|
Charis
N. MELETIADIS (Greece)
Cultural
Flows, Educational Reforms and the Emergence of Inner
Cross-cultural Structures in the Balkans
1.
It has been suggested that the post-war crisis of national
identity in the welfare states of Europe is largely connected with
the performance of various institutions which have evolved to
negotiate between different classes, status groups and immigrant
minorities.
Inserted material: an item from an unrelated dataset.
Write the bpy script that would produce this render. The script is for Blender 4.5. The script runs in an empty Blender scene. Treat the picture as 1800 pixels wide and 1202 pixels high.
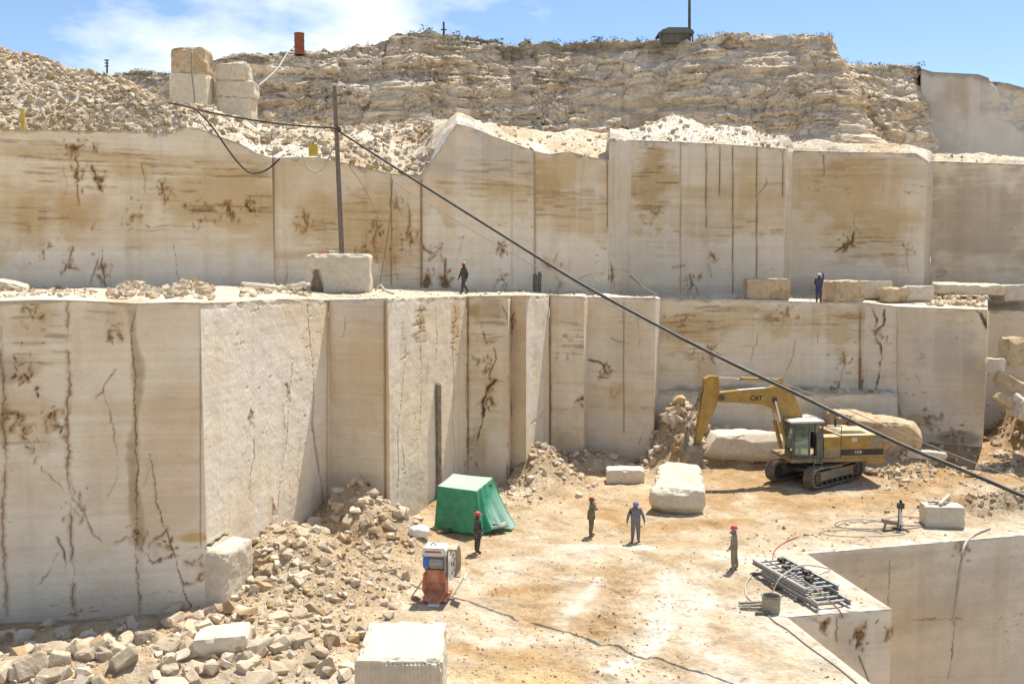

The aim of this paper is, first of all, to clarify the
concept of performance of these institutions in the Balkan states
since the Enlightenment, secondly to analyze the contribution of
educational reforms in the cadre of the Balkan structures which
are not thought of as been based upon a bold national identity,
but are seen as having broader
universal or at least territorial aims.
2.
A modern economy, universal and uniform education and other
compromise institutions which regulate the flow of the symbolic
elements (information, images, ideas, etc.) of the so-called
“third culture”, or “global culture” affected the
development of every nation state’s national ideology and the
moves towards supra-national union will be corrosive of the
traditional forms of the notion of citizenship. The latter is been
conceived not simply as an attribute of identity, but as something
having the sense of emotional and moral belonging, attached to the
real, i.e. historically verified, common ways of life of the
members of Balkan societal structures.
The
response of these ways of life to the constitution of a new
historical narrative might take the form of a research program,
which would identify the contribution of enlightened theories and
practices to the modernization of Balkan education as well as
their connection with the increasingly important role played by
the Balkan bourgeoisies within the process of the incorporation of
the Near East into the world-economy. The results of that
attitude, combined with the internal disintegration of Ottoman
rule, had dramatically changed the political map of the area,
bringing about the emergence of the new nation-states. In this
context, schools (with their masters and pupils as well as their
supporting theories) constituted the most influential cultural
factor, which has facilitated the establishment of a common theory
on cultural identity and advanced the relation of schools with the
other networks of knowledge/ power in Europe. Thus, the modern
Balkan history is not conceived as the history of nations engaged
in wars, nor as a history of communities under threat, but as a
history providing a basis for closer territorial union or for the
peaceful integration of the South-east Europe.